Google fires back at FCC on Wi-Fi investigation

The FCC says it subpoenaed an unidentified Google engineer as part of its investigation, but the employee invoked his Fifth Amendment rights against incriminating himself.

San Francisco: After being spanked by the Federal Communications Commission, Google is scolding the agency for its handling of a recently concluded investigation into the company`s collection of emails, passwords and other personal information transmitted over wireless networks.

The rebuke came in a Thursday letter that disputed the FCC`s reasons for fining Google Inc. $25,000 earlier this month.

Despite its misgivings, the company isn`t trying to overturn the fine. The 14-page letter instead tried to debunk the idea that Google did anything wrong — a high priority for a company whose motto is "Don`t Be Evil."

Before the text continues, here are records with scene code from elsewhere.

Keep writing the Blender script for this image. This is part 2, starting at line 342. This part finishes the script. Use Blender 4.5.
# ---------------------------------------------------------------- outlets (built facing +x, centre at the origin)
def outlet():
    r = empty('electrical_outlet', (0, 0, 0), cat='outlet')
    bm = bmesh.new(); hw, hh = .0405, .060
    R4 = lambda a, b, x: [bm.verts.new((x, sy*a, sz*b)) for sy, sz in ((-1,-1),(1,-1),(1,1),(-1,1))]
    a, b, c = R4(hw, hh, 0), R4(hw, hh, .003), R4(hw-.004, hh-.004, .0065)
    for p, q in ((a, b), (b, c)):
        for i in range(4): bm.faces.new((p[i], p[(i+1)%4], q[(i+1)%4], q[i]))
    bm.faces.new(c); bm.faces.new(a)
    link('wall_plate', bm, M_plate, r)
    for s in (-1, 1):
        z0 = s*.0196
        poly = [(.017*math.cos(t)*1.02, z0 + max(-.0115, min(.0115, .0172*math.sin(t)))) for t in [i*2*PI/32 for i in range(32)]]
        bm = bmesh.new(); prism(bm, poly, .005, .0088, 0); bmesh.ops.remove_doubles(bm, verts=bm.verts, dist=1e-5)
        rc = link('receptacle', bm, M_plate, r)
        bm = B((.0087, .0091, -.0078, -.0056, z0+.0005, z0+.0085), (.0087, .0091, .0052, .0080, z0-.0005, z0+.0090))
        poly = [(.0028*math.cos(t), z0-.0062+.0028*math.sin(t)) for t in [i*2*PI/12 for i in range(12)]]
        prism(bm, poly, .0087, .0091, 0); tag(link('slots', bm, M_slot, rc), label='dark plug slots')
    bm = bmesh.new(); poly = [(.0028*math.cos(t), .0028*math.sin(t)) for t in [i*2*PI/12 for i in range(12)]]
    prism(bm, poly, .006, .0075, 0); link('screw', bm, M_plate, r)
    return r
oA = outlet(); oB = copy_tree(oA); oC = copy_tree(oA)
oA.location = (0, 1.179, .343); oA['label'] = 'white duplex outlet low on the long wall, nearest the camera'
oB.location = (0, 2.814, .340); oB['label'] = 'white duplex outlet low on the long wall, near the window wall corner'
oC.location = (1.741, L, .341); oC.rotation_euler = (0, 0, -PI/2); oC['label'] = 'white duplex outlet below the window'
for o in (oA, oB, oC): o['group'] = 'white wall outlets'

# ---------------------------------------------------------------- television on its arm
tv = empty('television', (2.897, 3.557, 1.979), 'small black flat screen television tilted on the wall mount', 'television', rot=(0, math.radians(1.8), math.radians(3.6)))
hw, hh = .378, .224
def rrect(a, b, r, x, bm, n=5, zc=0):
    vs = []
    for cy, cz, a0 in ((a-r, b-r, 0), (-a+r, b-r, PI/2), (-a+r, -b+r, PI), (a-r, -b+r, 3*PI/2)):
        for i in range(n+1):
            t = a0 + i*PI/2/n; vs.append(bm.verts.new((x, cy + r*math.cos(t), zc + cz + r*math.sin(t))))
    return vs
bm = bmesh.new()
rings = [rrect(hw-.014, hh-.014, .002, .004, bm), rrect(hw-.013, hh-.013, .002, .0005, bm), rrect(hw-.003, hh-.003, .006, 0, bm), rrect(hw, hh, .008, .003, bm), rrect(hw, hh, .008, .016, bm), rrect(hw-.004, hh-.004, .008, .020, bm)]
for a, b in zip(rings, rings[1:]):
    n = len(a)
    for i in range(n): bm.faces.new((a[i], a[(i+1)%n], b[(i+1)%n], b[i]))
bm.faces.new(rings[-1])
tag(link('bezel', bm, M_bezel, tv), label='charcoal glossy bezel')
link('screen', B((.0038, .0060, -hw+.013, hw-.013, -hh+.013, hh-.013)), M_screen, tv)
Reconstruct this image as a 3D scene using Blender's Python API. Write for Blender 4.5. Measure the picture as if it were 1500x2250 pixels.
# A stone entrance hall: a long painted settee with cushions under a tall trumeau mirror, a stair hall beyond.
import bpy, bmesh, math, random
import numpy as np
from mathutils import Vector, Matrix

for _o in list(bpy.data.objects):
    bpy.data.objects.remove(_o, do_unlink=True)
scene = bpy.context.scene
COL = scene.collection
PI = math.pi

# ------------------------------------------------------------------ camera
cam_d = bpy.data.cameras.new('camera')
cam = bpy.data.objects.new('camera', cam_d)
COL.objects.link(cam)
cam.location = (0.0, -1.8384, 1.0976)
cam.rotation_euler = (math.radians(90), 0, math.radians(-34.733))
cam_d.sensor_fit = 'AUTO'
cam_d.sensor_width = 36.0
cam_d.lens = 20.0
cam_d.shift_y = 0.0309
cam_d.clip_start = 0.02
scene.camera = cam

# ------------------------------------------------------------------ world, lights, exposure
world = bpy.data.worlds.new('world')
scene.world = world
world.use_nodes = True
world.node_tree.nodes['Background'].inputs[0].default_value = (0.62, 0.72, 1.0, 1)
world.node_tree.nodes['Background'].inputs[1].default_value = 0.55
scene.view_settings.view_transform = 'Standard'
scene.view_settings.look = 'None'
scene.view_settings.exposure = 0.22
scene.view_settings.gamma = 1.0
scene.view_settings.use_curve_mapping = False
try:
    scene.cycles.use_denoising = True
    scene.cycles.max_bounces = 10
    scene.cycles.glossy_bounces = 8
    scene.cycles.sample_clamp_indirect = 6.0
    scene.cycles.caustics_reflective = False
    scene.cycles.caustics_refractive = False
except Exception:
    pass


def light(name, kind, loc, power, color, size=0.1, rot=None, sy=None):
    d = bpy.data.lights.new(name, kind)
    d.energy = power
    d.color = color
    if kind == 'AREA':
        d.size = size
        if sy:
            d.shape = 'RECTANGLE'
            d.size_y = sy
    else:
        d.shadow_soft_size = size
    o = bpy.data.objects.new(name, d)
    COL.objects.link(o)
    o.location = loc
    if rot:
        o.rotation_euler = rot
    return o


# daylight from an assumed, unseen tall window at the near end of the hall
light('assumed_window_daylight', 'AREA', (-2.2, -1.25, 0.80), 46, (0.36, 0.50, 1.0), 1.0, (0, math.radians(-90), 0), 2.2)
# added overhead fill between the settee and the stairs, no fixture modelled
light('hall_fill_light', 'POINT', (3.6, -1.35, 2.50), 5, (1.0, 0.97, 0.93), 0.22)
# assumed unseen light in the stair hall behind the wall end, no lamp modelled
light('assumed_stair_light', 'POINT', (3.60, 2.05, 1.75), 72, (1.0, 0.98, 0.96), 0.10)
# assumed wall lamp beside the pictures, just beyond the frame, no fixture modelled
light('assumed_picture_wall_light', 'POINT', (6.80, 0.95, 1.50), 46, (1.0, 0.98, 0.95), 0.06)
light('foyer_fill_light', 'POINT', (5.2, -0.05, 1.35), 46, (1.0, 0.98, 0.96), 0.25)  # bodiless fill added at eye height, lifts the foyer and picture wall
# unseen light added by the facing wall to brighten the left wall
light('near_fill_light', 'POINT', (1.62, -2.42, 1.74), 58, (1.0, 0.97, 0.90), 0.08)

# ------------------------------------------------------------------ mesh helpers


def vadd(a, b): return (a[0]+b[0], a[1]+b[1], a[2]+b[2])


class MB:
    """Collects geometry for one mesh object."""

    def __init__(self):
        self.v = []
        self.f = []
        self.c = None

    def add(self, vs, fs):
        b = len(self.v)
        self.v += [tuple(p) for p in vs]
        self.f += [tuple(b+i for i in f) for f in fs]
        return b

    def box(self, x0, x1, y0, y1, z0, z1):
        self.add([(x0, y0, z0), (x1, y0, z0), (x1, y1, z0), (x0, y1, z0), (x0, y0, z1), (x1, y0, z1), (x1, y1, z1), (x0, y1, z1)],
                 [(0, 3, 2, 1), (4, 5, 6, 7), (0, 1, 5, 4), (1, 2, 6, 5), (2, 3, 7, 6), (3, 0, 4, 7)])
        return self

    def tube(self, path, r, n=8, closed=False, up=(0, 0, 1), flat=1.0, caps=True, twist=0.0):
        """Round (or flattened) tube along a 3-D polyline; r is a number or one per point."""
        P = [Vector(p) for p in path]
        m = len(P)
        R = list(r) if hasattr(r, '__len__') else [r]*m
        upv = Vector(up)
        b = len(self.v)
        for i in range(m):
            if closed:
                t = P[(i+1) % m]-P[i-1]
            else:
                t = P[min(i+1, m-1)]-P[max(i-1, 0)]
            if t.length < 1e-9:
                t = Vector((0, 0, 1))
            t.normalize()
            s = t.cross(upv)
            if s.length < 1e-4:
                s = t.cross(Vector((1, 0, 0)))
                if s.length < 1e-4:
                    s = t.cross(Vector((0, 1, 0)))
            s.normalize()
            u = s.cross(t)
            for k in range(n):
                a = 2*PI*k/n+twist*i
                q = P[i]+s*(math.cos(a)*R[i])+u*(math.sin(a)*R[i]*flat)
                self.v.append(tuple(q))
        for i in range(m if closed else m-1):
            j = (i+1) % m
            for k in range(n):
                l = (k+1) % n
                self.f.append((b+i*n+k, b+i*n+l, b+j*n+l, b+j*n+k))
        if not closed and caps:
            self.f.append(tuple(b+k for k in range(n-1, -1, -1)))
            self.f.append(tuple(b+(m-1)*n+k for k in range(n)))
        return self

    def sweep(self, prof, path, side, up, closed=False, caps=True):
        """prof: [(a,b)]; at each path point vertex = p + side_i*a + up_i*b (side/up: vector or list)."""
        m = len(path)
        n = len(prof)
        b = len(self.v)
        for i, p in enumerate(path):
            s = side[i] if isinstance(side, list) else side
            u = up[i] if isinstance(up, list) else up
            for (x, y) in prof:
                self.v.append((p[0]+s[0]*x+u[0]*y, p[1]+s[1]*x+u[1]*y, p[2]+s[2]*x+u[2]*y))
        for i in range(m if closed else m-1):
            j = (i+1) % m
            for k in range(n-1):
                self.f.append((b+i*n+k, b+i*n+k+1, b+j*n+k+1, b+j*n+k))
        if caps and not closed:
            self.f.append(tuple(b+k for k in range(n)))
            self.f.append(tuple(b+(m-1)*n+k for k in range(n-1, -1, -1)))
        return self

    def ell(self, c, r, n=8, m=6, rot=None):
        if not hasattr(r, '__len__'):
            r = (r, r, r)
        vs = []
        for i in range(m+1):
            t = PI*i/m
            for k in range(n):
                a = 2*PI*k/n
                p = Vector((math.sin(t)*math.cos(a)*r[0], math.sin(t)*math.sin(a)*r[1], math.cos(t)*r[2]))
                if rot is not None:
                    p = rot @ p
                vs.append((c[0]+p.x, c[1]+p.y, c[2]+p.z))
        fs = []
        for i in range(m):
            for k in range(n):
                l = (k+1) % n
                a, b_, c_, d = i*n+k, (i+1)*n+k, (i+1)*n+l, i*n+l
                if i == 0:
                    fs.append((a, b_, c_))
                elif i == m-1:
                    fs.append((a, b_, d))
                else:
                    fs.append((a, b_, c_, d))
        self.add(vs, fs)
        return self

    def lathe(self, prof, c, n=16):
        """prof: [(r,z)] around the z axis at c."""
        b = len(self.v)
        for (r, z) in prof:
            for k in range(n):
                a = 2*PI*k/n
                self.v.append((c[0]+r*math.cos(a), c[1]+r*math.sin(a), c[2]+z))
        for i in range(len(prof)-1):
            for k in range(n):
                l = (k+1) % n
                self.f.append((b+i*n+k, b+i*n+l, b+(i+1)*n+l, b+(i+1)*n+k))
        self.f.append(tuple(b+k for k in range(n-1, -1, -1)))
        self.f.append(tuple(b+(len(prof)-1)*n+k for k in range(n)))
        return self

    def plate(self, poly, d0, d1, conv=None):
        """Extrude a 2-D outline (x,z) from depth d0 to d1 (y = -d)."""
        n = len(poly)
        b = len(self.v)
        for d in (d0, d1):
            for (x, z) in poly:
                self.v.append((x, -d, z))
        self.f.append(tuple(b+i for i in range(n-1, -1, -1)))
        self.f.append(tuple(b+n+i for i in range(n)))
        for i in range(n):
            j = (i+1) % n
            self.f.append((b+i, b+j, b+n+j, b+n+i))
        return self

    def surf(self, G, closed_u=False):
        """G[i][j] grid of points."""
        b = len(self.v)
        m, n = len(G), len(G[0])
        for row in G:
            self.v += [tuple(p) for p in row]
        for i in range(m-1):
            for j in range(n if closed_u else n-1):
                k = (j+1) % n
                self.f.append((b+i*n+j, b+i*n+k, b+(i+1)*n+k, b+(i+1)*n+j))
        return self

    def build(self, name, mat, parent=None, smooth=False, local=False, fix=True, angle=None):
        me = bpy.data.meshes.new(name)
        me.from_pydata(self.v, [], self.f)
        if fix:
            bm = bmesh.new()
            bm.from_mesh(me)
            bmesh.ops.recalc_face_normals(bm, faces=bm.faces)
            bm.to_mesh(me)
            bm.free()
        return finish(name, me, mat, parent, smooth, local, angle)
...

The FCC contends Google "deliberately impeded and delayed" a privacy probe focused on the company`s collection of sensitive data sent through unsecured Wi-Fi systems while photographing for the Street View feature on its online mapping service.

In its letter, Google argues that the 17-month inquiry would have gone much more quickly if the FCC hadn`t dawdled so much. In some instances, Google says the FCC took seven to 12 weeks to respond to information that the company had submitted to the agency.

The FCC`s delays were so frequent and lengthy, according to Google ,that the agency`s legal window for completing the investigation would have closed if the company hadn`t agreed to a seven-month extension.

"That is hardly the act of a party stonewalling an investigation," Google lawyer E. Ashton Johnston wrote in the letter to P. Michele Ellison, the chief of the FCC`s enforcement bureau. "Rather, it is a demonstration of Google`s interest in cooperating and allowing the FCC time to conduct a thorough investigation."

FCC spokeswoman Tammy Sun said the agency stands behind the work of its staff.

"In promising to pay the bureau`s penalty, the company has rightly admitted wrongdoing," Sun said of Google.

As Google wrangled with the FCC, another regulator took a significant step in a broader investigation into allegations that the company has been abusing its dominance of Internet search to stifle competition and drive up online advertising prices.

The Federal Trade Commission signaled that its year-old probe is deepening by hiring an outside lawyer, former U.S. Justice Department prosecutor Beth Wilkinson, to look into Google`s business practices. A veteran trial lawyer, Wilkinson is best known for helping the federal government convict Oklahoma City bomber Timothy McVeigh in 1997. The FTC stressed that Wilkinson`s hiring should not be interpreted as a sign that it intends to crack down on Google.

In its notice about the Street View case, the FCC said it still had significant questions about Google`s data collection on Wi-Fi systems because it couldn`t get all the answers it wanted from the company.

Google, which is based in Mountain View, Calif., also disputed the notion that it didn`t fully cooperate with the FCC.

In its letter, Google reminded the FCC that it handed over more than 800 pages of information after reviewing more than 500,000 documents to satisfy various requests made during the inquiry.

Google also revealed for the first time that it had cooperated with a U.S. Justice Department inquiry into Street View`s collection of Wi-Fi data. The Justice Department took no action against Google, the letter said. The Federal Trade Commission also investigated the Street View data-gathering and didn`t penalize Google.

By accepting the FCC`s fine, Google also closed that agency`s investigation.

Google has consistently maintained that its collection of personal information on Wi-Fi networks wasn`t illegal, although it wasn`t something the company intended to do when it sent out camera-bearing cars to cruise neighborhoods. The company attributed the information-gathering to a program that an overzealous engineer installed to help plot the location of the pictures.

The FCC says it subpoenaed an unidentified Google engineer as part of its investigation, but the employee invoked his Fifth Amendment rights against incriminating himself.